平松 小学生ですね。家に帰って、まず見るアニメが『トムとジェリー』でした。当時は「トムジェリ」と呼んでいたんですが、友達と「昨日の『トムジェリ』見た?」みたいな話をよくしていましたね。同じ頃に『超電磁ロボ コンバトラーV』も放送していたと思うんですが、『トムジェリ』には『コンバトラー』とはまた違う魅力があって、アニメーターになってから振り返ると『トムジェリ』から受けた影響は大きかったと思います。

――どこに魅力を感じたんでしょうか?
平松 やっぱり「動きで見せる」ところですよね。キャラクターが精密に扱われていて、カメラの動きも斬新で。子供ながらに「日本のアニメとは違うな」と思いながら見ていました。あと『トムとジェリー』は7~8分くらいの短編が3本立ての30分番組になっていて、最初と最後が『トムとジェリー』。でも、真ん中はそれとは違う短編が入っていたんです。

――テックス・アヴェリーが監督していた、ちょっとアナーキーな短編ですね。
平松 そうです。当時は正体不明だったので「真ん中のヤツ」と呼んでいたんですが(笑)、犬のドルーピーや口笛を吹くオオカミのシリーズが面白くて――あとは日本で放送されたバージョンにはあまり出てこなかったのかな? スカンクのキャラクターのヤツも面白かったですね。アニメというものを意識し始めると、『トムとジェリー』のほうは動きが滑らかでちょっとディズニーっぽい。一方、テックス・アヴェリーの作品はもっとエッジが効いていて、動きにメリハリがあるんです。ギャグも悪辣と言っていいほどどギツいうえに、中にはディズニーを揶揄するようなものもあったりする(笑)。そのあたりが、子供心に刺さったんでしょうね。

キャラクターが精密に

扱われていて

カメラの動きも斬新

「動きで見せる」ところに

魅力を感じた

――テックス・アヴェリーの作品は、昔に比べるとかなり入手しやすくなりましたよね。
平松 ドルーピーのシリーズは廉価版のDVDが出ていますよね。ドルーピーはどれも面白いんですが、とくに好きなのが双子の兄弟(ドリーピー)が出てくるエピソード(「双児騒動」)。ブルドッグのスパイクが、ドルーピーからいつもこっそりご飯をもらっているという設定なんですけど、ドリーピーはそういう事情を知らないので、スパイクをボコボコにしてしまう(笑)。ギャグとしては相当、底意地が悪いし、今だともしかしたら放送できないかもしれないです。

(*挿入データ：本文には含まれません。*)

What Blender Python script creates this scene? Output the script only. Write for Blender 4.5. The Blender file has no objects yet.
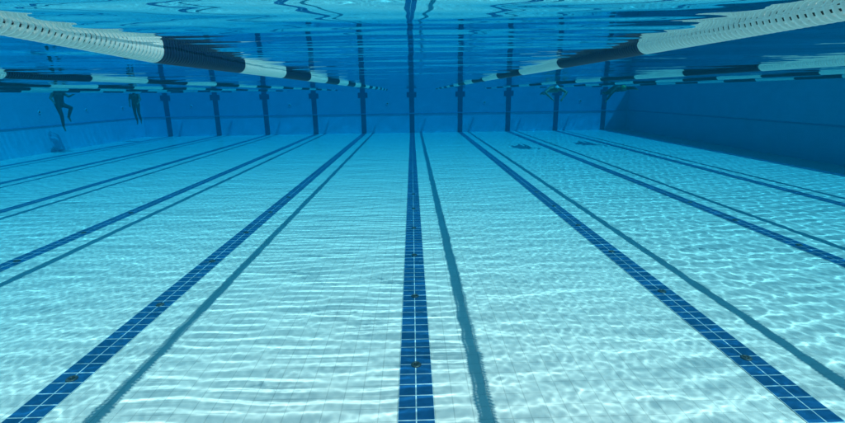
import bpy, bmesh, math, random
import numpy as np
from mathutils import Vector, Matrix
random.seed(7)
rng = np.random.default_rng(11)
S = bpy.context.scene
C = S.collection
R = math.radians

# ------------------------------------------------------------------ dimensions (metres, floor at z = 0)
WATER = 2.210                     # water level
XL, XR = -13.75, 11.25            # side walls
YB, YN = 24.08, -6.0              # end wall, near limit of what is built
CAM = (0.0088, 0.0, 1.9785)
ROPES = [(-11.25, 1.2, 9.0), (-8.75, 1.2, 8.6), (-6.25, 1.22, 8.3), (-3.75, 1.165, 4.45), (-1.25, 1.12, 2.39),
         (1.25, 1.365, 2.52), (3.75, 1.40, 5.0), (6.25, 1.2, 8.3), (8.75, 1.2, 9.4)]

# ------------------------------------------------------------------ helpers
def obj(name, bm, m, parent=None, smooth=False):
    me = bpy.data.meshes.new(name)
    bm.to_mesh(me); bm.free()
    me.materials.append(m)
    if smooth:
        me.polygons.foreach_set('use_smooth', [True] * len(me.polygons))
    o = bpy.data.objects.new(name, me)
    C.objects.link(o)
    if parent: o.parent = parent
    return o

def tag(o, label, cat, group=None):
    o['label'] = label; o['category'] = cat
    if group: o['group'] = group
    return o

def empty(name, loc, rz=0):
    o = bpy.data.objects.new(name, None); C.objects.link(o)
    o.empty_display_size = .1
    o.location = loc; o.rotation_euler = (0, 0, rz)
    return o

def structure(o, kind='structure'):
    o['kind'] = kind
    return o

def box(bm, x0, x1, y0, y1, z0, z1, bev=0):
    r = bmesh.ops.create_cube(bm, size=1)
    vs = r['verts']
    for v in vs:
        v.co = Vector(((x0 + x1) / 2 + v.co.x * (x1 - x0), (y0 + y1) / 2 + v.co.y * (y1 - y0), (z0 + z1) / 2 + v.co.z * (z1 - z0)))
    if bev:
        es = list({e for v in vs for e in v.link_edges})
        bmesh.ops.bevel(bm, geom=es, offset=bev, segments=2, affect='EDGES', profile=.5)

def lathe(bm, prof, n=32, axis='y', mat=None, close=False):
    """revolve (r, t) pairs about an axis"""
    rings = []
    for r, t in prof:
        ring = []
        for i in range(n):
            a = 2 * math.pi * i / n
            c, s = r * math.cos(a), r * math.sin(a)
            p = (c, t, s) if axis == 'y' else ((c, s, t) if axis == 'z' else (t, c, s))
            ring.append(bm.verts.new(p))
        rings.append(ring)
    k = len(rings)
    for j in range(k if close else k - 1):
        a, b = rings[j], rings[(j + 1) % k]
        for i in range(n):
            bm.faces.new((a[i], a[(i + 1) % n], b[(i + 1) % n], b[i]))
    bmesh.ops.recalc_face_normals(bm, faces=bm.faces)

# ------------------------------------------------------------------ materials
def newmat(name):
    m = bpy.data.materials.new(name); m.use_nodes = True
    nt = m.node_tree; nt.nodes.clear()
    out = nt.nodes.new('ShaderNodeOutputMaterial')
    return m, nt, out

def N(nt, typ, **kw):
    n = nt.nodes.new(typ)
    for k, v in kw.items():
        if k in n.inputs: n.inputs[k].default_value = v
        else: setattr(n, k, v)
    return n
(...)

――たしかに。笑いの質がちょっと大人向けの雰囲気があります。
平松 他にもアヴェリー流に「三匹の子豚」を料理した「勝利はいただき」とか、あとはさっきもチラっと出た口笛オオカミのシリーズとか。口笛オオカミは吹き替えの声優を小林清志さんがやられていて、下半身だけで足をひきずるように歩いていくんです。子供の頃はあの歩き方をよく真似して遊んでいました。

――そうだったんですか!(笑)
平松 アニメ業界に入ったあと、先輩からビデオを借りて見直したんですが、「やっぱりテックス・アヴェリーはすごいな」とあらためて思いましたね。『トムとジェリー』だと、僕はクラシック音楽も好きなので「星空の音楽会」は好きなエピソードのひとつです。あとはピアノの中でジェリーが寝ていて、大騒ぎになる話(「ピアノ・コンサート」)もいいですよね。

――平松さんというと細やかな日常芝居が印象的なので『トムとジェリー』やアヴェリーのようなスラップスティックな作品が好きと聞くと、少し意外な感じがします。
平松 たしかに意外な顔をされることが多いですね(笑)。とはいえ、スラップスティックなアニメも好きですし、それこそ特撮のような画面も、チャンスがあればやりたいなといつも思っているんですよ。

――そうなんですね! 平松さんがこれまで手がけた仕事の中で、影響を受けているものはあるのでしょうか?
平松 日本のアニメであの感じを、そのままオマージュするのはなかなか難しくて(笑)。ただ、『ミスター味っ子』では少しやったかもしれない。シリーズの後半、キャラクターデザインが毛利和昭さんに代わってから、ギャグ要素が増えたじゃないですか。そのときに、ちょこちょこやった記憶があります。あくまでも味付け的に「ここでちょっとアレをやってみよう」くらいの感じではあったんですけど……。毛利さんもテックス・アヴェリーが大好きで、レーザーディスクを借りたりしたんですよ。endmark

KATARIBE Profile

平松禎史

平松禎史

アニメーター、演出家

ひらまつただし 1963年生まれ、愛知県出身。サラリーマン生活を経て、1987年に『ミスター味っ子』で原画デビュー。最近の主な参加作品に『寄生獣 セイの格率』『ユーリ!!! on ICE』『さよならの朝に約束の花をかざろう』『呪術廻戦』など。